Global oil prices lost some gains on Thursday after hitting record highs on Wednesday that have not been seen since 2014.

International benchmark Brent crude hit as high as $89.17 on Wednesday, pushed by short-term, global supply disruptions.

On Thursday, Brent was trading at $88.30 per barrel at 0557 GMT for a 0.15% drop after closing the previous session at $88.44 a barrel.

American benchmark West Texas Intermediate (WTI) was at $85.92 per barrel at the same time for a 1.19% decrease after trade in the previous session ended at $86.96 a barrel.

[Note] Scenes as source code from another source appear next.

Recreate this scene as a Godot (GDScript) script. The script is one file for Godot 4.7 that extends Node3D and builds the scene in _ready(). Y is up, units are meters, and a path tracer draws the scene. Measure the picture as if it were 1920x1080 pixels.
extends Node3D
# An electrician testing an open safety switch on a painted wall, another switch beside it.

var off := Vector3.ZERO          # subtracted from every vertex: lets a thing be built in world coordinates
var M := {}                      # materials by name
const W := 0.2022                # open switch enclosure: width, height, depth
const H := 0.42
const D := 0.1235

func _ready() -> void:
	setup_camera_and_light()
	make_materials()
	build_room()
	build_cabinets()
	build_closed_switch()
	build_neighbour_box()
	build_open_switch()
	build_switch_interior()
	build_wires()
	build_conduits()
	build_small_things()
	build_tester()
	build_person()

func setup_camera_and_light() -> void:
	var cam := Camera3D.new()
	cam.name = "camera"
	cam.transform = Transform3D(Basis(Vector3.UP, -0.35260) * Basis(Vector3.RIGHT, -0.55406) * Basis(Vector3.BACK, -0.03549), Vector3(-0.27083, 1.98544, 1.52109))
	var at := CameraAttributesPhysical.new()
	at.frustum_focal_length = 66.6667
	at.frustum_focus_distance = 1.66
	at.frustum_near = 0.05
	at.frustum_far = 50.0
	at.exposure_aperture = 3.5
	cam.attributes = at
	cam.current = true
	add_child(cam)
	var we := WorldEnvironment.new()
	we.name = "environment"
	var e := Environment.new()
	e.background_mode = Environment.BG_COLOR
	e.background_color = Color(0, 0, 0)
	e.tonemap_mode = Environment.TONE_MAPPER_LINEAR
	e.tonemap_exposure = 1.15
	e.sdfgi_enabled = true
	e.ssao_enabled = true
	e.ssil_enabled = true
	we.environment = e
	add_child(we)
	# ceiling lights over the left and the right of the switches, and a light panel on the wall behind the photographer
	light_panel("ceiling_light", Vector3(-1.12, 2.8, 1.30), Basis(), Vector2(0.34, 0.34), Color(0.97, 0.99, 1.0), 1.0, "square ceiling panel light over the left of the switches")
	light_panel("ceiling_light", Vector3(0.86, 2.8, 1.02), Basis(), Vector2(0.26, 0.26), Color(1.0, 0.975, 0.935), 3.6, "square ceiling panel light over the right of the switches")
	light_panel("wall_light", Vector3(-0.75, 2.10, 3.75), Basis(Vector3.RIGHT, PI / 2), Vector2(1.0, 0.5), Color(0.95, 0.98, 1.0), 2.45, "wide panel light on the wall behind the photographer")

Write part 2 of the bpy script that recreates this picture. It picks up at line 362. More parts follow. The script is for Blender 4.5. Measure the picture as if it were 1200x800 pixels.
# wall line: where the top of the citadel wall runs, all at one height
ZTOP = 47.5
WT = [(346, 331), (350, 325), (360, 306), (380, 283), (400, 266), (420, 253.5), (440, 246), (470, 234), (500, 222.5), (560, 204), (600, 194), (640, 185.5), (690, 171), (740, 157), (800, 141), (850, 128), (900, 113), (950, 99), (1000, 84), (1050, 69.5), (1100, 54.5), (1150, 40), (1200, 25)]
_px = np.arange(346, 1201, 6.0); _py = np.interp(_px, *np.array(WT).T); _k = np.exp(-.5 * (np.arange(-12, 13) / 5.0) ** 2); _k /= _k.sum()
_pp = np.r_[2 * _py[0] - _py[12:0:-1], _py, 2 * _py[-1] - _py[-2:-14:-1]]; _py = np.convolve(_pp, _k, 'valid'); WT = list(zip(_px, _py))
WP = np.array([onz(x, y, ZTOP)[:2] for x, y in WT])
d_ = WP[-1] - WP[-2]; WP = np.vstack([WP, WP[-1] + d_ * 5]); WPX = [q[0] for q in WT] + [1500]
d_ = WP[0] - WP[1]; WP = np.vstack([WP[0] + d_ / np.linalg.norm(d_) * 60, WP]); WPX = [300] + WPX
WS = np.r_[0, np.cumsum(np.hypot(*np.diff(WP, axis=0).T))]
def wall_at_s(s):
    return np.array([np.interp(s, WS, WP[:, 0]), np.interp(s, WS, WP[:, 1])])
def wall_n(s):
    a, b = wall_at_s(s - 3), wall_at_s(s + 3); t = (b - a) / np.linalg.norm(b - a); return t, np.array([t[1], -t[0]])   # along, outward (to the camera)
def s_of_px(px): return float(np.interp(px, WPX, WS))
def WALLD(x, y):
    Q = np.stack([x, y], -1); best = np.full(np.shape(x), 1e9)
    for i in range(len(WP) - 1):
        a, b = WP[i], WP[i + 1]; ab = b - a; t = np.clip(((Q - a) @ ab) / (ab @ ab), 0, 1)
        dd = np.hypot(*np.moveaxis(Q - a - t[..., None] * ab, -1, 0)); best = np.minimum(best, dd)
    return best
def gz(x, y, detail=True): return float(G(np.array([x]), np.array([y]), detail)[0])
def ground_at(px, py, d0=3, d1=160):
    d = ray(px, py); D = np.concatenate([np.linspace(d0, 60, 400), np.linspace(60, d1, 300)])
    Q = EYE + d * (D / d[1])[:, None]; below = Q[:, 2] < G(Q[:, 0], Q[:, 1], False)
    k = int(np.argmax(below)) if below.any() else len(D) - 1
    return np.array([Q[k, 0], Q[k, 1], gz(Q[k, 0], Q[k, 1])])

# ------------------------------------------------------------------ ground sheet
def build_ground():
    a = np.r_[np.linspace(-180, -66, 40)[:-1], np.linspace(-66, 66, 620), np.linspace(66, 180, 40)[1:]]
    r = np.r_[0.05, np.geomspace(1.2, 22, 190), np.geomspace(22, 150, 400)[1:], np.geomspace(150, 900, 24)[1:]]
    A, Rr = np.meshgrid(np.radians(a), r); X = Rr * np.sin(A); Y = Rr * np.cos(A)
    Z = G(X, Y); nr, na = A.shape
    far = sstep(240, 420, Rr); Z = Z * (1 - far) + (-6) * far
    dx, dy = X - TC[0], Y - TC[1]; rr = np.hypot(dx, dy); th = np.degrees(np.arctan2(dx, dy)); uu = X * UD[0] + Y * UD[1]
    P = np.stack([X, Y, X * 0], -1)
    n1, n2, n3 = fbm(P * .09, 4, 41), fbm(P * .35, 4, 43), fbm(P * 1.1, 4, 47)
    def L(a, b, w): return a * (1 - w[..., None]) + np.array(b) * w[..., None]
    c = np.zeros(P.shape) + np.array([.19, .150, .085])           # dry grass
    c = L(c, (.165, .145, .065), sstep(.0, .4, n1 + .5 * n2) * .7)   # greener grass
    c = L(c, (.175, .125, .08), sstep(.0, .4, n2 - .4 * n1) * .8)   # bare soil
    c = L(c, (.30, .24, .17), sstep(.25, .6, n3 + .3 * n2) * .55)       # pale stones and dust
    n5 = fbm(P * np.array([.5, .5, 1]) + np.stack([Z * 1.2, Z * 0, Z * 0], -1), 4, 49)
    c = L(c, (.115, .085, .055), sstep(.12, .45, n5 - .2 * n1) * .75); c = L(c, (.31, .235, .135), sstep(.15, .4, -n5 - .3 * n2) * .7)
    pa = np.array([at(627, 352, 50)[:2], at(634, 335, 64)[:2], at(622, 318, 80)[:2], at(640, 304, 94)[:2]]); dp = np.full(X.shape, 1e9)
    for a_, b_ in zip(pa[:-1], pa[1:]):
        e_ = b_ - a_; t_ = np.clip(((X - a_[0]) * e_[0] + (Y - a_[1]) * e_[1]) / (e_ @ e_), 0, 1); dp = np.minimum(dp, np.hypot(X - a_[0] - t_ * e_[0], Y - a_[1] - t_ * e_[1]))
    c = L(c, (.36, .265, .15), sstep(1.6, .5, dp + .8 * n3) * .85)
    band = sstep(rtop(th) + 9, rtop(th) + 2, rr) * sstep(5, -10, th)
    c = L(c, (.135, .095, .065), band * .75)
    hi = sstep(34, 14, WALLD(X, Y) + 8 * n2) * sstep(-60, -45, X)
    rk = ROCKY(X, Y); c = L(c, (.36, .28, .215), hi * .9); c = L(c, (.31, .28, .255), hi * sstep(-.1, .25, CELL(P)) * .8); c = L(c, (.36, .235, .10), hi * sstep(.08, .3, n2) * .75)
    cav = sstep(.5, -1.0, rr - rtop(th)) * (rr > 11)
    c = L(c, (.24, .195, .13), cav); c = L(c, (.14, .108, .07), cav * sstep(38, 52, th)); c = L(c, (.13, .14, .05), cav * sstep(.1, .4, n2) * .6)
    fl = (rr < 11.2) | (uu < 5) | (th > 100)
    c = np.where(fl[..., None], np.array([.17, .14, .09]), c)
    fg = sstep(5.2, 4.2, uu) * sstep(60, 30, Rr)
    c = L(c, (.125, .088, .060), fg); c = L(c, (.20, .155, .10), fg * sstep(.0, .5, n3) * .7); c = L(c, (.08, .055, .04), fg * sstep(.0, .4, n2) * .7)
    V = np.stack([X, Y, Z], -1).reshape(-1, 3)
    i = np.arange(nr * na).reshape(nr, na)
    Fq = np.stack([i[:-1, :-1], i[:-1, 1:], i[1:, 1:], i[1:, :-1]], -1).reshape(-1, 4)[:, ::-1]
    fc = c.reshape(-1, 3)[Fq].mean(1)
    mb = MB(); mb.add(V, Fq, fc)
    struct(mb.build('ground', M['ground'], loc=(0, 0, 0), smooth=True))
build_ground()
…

Oil prices retreated after short-term supply disruptions were resolved; namely the resumption of the 1,876 kilometer-long key pipeline that carries crude oil from northern Iraq for export from Turkiye’s southern port of Ceyhan.

The pipeline had been knocked offline by an explosion late on Tuesday for “unknown” reasons. However, it reopened after “all necessary measures were taken” and the fire was extinguished, Turkiye’s state pipeline operator BOTAS said on Wednesday.

Further oil supply hazards came from in the Middle East when Yemen’s Houthi group attacked oil facilities in the United Arab Emirates (UAE) earlier in the week and threatened oil supply in the region.

Another threat for supply chains arose when Russia, Ukraine and NATO stepped up military exercises from intensified tensions over recent weeks, with Kyiv openly accusing Moscow of planning an invasion.

Meanwhile, producers from the Organization of Petroleum Exporting Countries (OPEC) are straining to meet their monthly quotas under the OPEC+ deal with Russia and its allies to add 400,000 barrels per day.

The rising number of daily omicron cases in major economies is also limiting upward price movements by raising the possible need to implement stricter measures.